Given problem: Quote exactly and only this range of lines in the data below: the line that holds "1449 pixels high." to the line that holds "t.build('caption', s.o)", both included.

Dataset records:
◇ ◇ ◇ ◇ ◇

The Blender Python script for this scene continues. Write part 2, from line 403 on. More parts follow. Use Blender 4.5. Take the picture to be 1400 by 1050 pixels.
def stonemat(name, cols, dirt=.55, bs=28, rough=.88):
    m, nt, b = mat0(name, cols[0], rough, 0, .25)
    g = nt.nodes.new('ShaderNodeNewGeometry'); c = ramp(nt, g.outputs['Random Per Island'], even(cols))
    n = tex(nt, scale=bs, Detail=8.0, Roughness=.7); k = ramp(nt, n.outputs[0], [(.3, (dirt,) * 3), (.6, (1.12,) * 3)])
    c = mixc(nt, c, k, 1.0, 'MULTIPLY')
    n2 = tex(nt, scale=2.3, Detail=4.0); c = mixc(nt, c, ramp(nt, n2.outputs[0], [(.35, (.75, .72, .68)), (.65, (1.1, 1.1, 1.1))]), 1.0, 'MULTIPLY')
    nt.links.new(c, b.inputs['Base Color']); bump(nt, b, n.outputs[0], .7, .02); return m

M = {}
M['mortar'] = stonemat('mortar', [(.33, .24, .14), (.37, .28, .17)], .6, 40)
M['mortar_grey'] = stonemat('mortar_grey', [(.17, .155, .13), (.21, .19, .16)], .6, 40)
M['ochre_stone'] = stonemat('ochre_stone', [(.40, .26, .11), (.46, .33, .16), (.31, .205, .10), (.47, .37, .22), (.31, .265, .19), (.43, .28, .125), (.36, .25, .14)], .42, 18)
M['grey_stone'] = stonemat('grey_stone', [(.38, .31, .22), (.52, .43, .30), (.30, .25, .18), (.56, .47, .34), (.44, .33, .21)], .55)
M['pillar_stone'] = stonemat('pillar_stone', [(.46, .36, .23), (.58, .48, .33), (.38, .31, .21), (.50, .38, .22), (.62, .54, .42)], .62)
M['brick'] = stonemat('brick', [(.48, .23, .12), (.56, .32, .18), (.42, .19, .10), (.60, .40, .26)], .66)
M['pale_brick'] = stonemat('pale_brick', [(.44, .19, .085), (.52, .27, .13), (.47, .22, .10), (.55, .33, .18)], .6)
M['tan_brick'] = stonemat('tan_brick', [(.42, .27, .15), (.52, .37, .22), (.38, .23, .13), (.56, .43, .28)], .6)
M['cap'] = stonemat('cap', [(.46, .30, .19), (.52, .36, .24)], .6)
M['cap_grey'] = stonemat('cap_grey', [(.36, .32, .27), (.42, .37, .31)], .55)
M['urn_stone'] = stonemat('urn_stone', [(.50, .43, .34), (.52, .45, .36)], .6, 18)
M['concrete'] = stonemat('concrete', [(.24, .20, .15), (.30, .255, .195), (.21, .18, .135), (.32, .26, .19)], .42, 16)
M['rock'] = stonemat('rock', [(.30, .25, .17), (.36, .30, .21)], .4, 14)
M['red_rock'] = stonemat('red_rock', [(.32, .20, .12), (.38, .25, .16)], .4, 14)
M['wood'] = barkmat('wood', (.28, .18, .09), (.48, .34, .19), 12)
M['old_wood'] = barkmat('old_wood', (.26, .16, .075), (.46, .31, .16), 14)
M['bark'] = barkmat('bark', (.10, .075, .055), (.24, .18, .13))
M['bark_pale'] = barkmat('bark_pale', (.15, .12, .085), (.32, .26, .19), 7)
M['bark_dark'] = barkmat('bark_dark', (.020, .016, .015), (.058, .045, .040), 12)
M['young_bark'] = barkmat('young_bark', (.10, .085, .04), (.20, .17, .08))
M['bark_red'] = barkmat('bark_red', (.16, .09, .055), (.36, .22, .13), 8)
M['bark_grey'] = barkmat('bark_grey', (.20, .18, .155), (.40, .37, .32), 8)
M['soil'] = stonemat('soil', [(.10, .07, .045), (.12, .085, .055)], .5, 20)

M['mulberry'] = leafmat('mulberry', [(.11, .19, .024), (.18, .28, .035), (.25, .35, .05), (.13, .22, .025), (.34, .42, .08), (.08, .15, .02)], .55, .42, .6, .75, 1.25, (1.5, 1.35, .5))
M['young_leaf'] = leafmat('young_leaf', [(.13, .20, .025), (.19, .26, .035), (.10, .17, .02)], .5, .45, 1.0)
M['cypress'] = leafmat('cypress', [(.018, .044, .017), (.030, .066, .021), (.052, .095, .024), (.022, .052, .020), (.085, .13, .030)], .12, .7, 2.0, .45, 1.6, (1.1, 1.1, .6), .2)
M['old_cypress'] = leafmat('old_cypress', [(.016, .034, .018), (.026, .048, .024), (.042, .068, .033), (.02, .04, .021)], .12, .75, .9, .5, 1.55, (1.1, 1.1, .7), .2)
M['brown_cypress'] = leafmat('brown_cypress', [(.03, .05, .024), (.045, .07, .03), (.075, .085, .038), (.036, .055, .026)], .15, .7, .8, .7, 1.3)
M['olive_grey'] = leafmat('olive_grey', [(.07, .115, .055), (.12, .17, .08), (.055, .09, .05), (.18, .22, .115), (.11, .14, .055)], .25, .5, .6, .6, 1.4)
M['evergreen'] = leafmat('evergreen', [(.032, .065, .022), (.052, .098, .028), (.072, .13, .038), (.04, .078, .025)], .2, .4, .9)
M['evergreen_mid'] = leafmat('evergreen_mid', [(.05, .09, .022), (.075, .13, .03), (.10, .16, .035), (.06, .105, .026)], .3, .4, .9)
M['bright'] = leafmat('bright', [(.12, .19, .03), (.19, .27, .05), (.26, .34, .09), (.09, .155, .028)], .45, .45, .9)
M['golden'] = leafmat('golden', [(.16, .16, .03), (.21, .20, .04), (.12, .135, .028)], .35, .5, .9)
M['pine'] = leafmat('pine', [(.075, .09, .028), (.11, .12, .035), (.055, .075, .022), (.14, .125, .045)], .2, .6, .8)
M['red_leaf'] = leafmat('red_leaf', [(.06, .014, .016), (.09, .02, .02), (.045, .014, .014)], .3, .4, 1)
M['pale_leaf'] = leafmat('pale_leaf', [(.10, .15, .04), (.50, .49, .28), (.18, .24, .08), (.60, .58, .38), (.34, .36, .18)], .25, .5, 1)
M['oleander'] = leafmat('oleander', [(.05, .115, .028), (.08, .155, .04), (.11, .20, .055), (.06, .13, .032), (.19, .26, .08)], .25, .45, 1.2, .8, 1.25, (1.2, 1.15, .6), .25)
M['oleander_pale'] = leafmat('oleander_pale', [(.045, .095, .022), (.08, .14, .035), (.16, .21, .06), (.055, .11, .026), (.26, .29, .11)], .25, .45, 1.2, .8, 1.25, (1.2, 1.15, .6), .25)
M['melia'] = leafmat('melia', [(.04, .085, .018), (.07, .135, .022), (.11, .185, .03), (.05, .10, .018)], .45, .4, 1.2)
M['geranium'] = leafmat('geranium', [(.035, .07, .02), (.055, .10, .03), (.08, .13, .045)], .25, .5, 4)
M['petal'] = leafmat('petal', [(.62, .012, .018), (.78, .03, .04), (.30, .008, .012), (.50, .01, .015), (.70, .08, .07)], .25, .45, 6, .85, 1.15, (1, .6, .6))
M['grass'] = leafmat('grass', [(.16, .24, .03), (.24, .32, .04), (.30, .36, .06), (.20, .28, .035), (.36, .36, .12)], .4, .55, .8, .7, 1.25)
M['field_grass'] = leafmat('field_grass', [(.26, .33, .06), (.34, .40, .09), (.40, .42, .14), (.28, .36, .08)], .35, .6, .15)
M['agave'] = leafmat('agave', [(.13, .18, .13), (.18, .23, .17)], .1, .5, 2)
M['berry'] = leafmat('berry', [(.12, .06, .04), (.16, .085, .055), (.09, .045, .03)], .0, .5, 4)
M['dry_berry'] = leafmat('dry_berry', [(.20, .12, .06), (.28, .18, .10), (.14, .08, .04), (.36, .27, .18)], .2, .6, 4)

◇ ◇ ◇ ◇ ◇

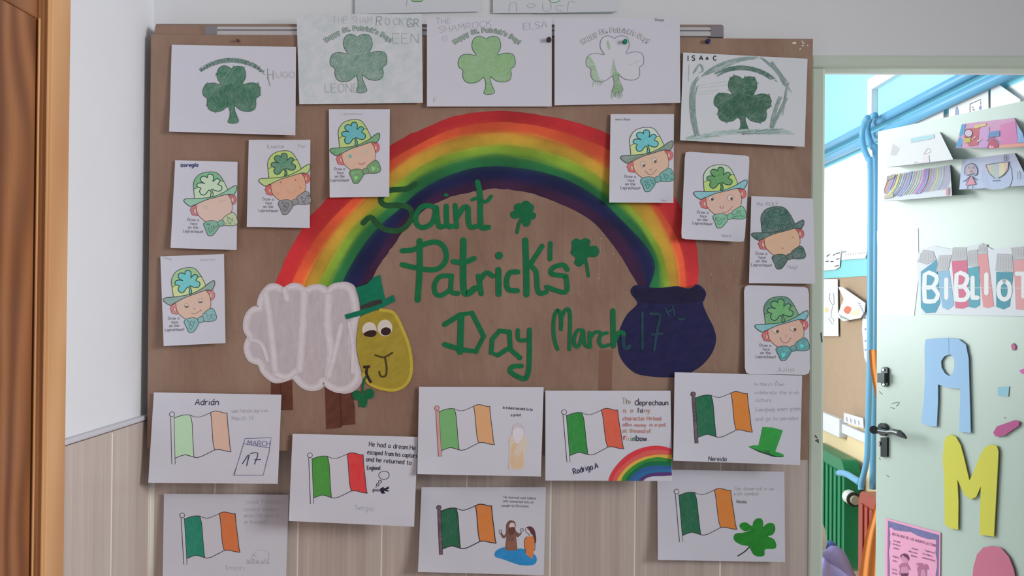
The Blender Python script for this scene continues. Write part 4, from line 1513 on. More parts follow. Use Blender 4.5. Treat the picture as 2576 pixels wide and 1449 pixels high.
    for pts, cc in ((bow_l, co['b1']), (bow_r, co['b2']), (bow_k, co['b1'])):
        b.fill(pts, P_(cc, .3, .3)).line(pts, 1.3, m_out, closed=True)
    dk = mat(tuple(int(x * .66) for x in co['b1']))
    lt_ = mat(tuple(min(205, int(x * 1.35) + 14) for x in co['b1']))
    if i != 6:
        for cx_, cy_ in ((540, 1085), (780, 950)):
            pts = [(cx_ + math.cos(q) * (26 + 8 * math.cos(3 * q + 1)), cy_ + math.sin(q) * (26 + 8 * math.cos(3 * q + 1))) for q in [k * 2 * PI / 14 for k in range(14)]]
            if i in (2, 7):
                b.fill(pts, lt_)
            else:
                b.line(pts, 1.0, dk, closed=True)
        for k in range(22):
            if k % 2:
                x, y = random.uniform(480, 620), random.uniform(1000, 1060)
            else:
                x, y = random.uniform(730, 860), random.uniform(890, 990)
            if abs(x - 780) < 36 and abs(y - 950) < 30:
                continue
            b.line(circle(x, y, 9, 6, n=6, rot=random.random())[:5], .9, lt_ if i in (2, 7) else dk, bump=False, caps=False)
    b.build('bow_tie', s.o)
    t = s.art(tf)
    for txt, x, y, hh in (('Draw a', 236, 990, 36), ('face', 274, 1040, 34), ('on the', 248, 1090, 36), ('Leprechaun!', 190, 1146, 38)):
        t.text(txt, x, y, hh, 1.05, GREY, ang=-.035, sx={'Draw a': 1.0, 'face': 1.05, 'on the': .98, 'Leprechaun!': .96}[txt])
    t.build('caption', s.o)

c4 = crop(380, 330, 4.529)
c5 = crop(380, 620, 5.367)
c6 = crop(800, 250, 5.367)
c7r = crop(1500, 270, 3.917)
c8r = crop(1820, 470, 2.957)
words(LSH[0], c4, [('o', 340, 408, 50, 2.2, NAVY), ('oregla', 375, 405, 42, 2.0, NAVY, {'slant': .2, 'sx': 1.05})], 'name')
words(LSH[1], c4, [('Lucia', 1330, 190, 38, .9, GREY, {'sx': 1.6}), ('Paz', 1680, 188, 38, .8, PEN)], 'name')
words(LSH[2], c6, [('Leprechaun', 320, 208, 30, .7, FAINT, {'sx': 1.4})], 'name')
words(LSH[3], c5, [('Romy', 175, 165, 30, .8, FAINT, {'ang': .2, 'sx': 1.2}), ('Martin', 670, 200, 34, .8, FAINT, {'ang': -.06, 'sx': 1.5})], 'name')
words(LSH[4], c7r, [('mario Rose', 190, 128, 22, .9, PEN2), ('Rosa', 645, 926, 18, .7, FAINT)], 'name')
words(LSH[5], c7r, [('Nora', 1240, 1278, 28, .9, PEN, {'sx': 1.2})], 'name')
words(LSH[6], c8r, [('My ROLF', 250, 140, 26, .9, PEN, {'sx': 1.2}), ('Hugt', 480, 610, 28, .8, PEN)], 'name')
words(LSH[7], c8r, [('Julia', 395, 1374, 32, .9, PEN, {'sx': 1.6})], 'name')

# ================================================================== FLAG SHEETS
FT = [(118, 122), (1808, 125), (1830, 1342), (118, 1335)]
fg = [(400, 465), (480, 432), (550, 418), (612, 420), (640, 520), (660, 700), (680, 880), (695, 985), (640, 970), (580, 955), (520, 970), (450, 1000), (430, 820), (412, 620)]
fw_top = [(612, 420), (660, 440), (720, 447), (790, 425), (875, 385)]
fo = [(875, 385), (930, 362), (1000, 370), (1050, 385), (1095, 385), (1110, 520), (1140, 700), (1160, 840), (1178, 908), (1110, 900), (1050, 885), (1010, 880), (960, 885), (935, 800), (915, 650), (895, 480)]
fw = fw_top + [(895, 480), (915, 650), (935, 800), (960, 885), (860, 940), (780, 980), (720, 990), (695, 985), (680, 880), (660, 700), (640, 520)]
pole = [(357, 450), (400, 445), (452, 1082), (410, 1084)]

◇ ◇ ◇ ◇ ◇

Answer below:
The Blender Python script for this scene continues. Write part 4, from line 1513 on. More parts follow. Use Blender 4.5. Treat the picture as 2576 pixels wide and 1449 pixels high.
    for pts, cc in ((bow_l, co['b1']), (bow_r, co['b2']), (bow_k, co['b1'])):
        b.fill(pts, P_(cc, .3, .3)).line(pts, 1.3, m_out, closed=True)
    dk = mat(tuple(int(x * .66) for x in co['b1']))
    lt_ = mat(tuple(min(205, int(x * 1.35) + 14) for x in co['b1']))
    if i != 6:
        for cx_, cy_ in ((540, 1085), (780, 950)):
            pts = [(cx_ + math.cos(q) * (26 + 8 * math.cos(3 * q + 1)), cy_ + math.sin(q) * (26 + 8 * math.cos(3 * q + 1))) for q in [k * 2 * PI / 14 for k in range(14)]]
            if i in (2, 7):
                b.fill(pts, lt_)
            else:
                b.line(pts, 1.0, dk, closed=True)
        for k in range(22):
            if k % 2:
                x, y = random.uniform(480, 620), random.uniform(1000, 1060)
            else:
                x, y = random.uniform(730, 860), random.uniform(890, 990)
            if abs(x - 780) < 36 and abs(y - 950) < 30:
                continue
            b.line(circle(x, y, 9, 6, n=6, rot=random.random())[:5], .9, lt_ if i in (2, 7) else dk, bump=False, caps=False)
    b.build('bow_tie', s.o)
    t = s.art(tf)
    for txt, x, y, hh in (('Draw a', 236, 990, 36), ('face', 274, 1040, 34), ('on the', 248, 1090, 36), ('Leprechaun!', 190, 1146, 38)):
        t.text(txt, x, y, hh, 1.05, GREY, ang=-.035, sx={'Draw a': 1.0, 'face': 1.05, 'on the': .98, 'Leprechaun!': .96}[txt])
    t.build('caption', s.o)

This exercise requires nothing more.